Страдание в «Поэтике» трактуется как «действие, причиняющее боль». Характеристика не столь уж глубока. Но важно другое: то, что Аристотель несомненно связывал страдание с действием и даже называл его действием. Узнавание он в таком случае тоже, несомненно, считал действием. А такого рода действием античная трагедия безмерно богата. Что же касается содержащихся в «Поэтике» упрощенных толкований узнавания и страдания, то они остаются на совести тех, кто записывал или переписывал ее текст. Прав, разумеется, Дж. Г. Лоусон, расширительно толкующий термины Аристотеля и считающий, что речь идет об узнавании сил, вызывающих перемены в судьбах[43]
. Следуя в этом направлении, можно, как нам кажется, говорить об узнавании-осознавании героями неожиданного смысла своих поступков, ведущего их к переоценке, к переосмыслению содеянного ими и совершающегося с ними. Именно с этим связаны у Аристотеля потрясения и страдания, переживаемые героями трагедии; с этими узнаваниями связаны и потрясения зрителя, и его сострадание.Как было замечено исследователями античной трагедии, в ряде случаев (в «Умоляющих» Эсхила, в «Антигоне» Софокла) действия не только происходят за сценой, но драматург даже не дает героям времени, необходимого для реального их совершения. В этом смысле античные трагики не соблюдают даже элементарного правдоподобия. Тут оно их вовсе не заботило, ибо они сосредоточивали свой интерес главным образом на другом — на неожиданно сложных, трагических последствиях действий. И когда Аристотель выделяет три указанные элемента фабулы, он именно это схватывает в структуре трагедии как самое в ней существенное. Событийные последствия поступков и стечений обстоятельств неотделимы у Аристотеля от последствий морально-этических.

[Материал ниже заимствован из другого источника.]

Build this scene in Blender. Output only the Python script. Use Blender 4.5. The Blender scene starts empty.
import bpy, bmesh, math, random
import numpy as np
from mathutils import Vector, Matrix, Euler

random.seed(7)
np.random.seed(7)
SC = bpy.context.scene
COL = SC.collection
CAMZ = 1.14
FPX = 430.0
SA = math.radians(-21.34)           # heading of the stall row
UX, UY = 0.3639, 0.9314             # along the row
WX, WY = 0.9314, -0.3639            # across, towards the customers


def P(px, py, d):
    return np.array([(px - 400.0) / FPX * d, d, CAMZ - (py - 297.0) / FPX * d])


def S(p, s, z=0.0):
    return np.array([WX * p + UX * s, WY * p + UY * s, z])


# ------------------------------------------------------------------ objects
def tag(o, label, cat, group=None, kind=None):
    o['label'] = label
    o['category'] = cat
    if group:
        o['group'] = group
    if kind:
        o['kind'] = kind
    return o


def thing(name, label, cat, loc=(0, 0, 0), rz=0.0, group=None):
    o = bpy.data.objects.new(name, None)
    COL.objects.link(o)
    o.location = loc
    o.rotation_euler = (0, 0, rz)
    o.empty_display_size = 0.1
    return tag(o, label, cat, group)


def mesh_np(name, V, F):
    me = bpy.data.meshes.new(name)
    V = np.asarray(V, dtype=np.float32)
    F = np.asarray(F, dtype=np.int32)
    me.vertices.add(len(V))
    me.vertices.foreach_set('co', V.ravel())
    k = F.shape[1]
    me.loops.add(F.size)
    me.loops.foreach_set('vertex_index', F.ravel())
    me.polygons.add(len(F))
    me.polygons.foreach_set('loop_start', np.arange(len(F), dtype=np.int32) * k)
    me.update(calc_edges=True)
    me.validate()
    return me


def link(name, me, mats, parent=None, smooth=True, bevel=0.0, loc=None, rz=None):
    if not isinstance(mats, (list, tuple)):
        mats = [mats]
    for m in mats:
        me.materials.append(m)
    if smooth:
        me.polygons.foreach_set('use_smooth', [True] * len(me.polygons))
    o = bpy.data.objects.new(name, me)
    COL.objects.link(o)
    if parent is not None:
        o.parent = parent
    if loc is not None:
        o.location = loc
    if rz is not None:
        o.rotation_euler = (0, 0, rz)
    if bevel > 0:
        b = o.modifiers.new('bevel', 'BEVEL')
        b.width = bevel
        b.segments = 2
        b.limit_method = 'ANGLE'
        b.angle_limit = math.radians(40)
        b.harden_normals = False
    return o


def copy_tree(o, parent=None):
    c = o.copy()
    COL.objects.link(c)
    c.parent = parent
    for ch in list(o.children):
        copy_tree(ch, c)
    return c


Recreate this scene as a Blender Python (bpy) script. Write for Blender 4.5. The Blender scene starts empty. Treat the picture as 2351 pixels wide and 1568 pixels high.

Это уже в какой-то мере проясняет нам, почему «подражание действию» в трагедии происходит «при помощи речи». Ведь «узнавания» и «страдания», то есть эмоциональные потрясения, идейно-нравственные, этические переломы и прозрения, составляющие ядро трагического действия, лучше, тоньше и точнее всего могут быть выражены с помощью слова, человеческой речи.
Если, обращаясь к действиям-поступкам, трагедия главным образом сосредоточена на изображении их мотивов и последствий, на узнавании и страдании, то, по мысли Аристотеля, она требует особого рода «состава происшествий», то есть соответствующей фабулы. Приводить героев и зрителей к эмоционально-нравственным кризисам и потрясениям могут происшествия необычайные, из ряда вон выходящие.
Фабула — основа трагического действия — должна при этом удовлетворять нескольким, казалось бы, взаимоисключающим требованиям. Тут события должны вести к переломам в судьбах действующих лиц. На зрителя судьбы эти должны производить впечатление «страшное и жалкое», они должны вызвать в нем содрогание, сострадание. Испытывая эти чувства, зритель вместе с тем должен получать еще и удовольствие особого рода: «от… трагедии должно искать не всякого удовольствия, но [только] ей свойственного» (глава 14). Вопрос об особой природе этого удовольствия — один из сложнейших.
Естественно ждать сострадания к несчастьям, обрушивающимся на героев трагедии, чьи судьбы ломаются у нас на глазах. Но где истоки и причины, где объяснения удовольствия, испытываемого нами при виде страданий, столь сильных, что они
Согласно одному из толкований, наслаждение трагическим предметом возможно благодаря прежде всего тому, что перед нами не сам «неприятный» предмет в его подлинности, а «подражание», всего лишь его изображение. Ведь Аристотель, говоря об удовольствии, доставляемом нам любыми «продуктами подражания», любыми произведениями искусства, между прочим замечает: «На что смотреть неприятно, изображения того мы рассматриваем с удовольствием» (глава 4). Исходя из этого высказывания, делается вывод, что любой предмет, самый страшный, ужасный и трагический, будучи заключен в «эстетическую рамку», уже тем самым доставляет зрителю наслаждение. Зритель испытывает удовольствие, зная, во-первых, что происходящие ужасы — не реальные, не действительные, а всего лишь изображения. Во-вторых, что эти ужасы происходят не с ним, а с другим лицом[44]
.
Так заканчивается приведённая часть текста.